Clemens got more revenge in the sixth when the Yankees put two men on with nobody out. The 41-year-old Rocket, possibly pitching the final game of his 20-year career, struck out Nomar Garciaparra on three pitches and got Ramirez to ground into a double play. It was Clemens’s final pitch of the night.

“It was a courageous six innings to pitch,” said Torre. “The emotion of the whole thing really drained him.”

Martinez didn’t give up anything after the fourth-inning fracas, but the damage was done. Good as he is, the Yankees appear to be in his head. As a Red Sox, Pedro is 8-9 against the Bronx Bombers. Martinez and Clemens are lined up to meet again if this goes seven, and you know it will.

The late innings generated little scoring, but more chaos.

Jose Contreras, whom the Yankees signed last winter when they outbid the Red Sox (prompting Larry Lucchino’s infamous “Evil Empire” remark) came into the game in the seventh and shut down the Red Sox just as he did in New York.

Veteran closer Mariano Rivera, a man with four championship rings, came on to start the eighth and got the Red Sox, 1-2-3.

Before the Sox came to the plate in the ninth, while the Rally Karaoke Guy was doing his thing on the big board in center field, there was a fight in the Yankee bullpen involving, among others, right fielder Garcia, reliever Jeff Nelson, and veteran Red Sox ground crew member Paul Williams. Posada - who was in the middle of things all night - raced 380 feet to the wall to offer assistance. When it was over, Garcia had a cut on his left hand and was replaced by Juan Rivera.
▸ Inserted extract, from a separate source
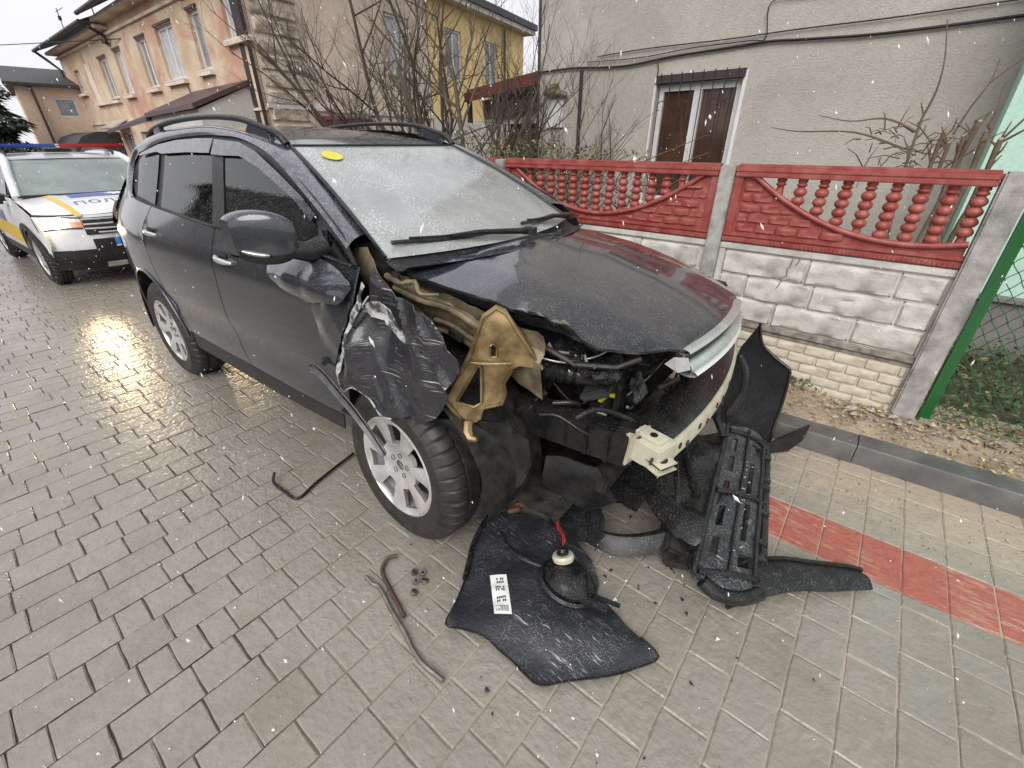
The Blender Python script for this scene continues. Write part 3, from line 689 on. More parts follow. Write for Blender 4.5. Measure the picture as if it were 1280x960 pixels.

Williams was led out of the pen by police.

Baseball executive vice president of baseball operations Sandy Alderson said he thought the umpires did a good job, but did not rule out the possibilty of fines or suspensions.

After the skirmish, the Sox went down in order again. Six up, six down for Rivera. Fenway was quiet for the first time all night.

A bad night for the Red Sox. And not just because they lost.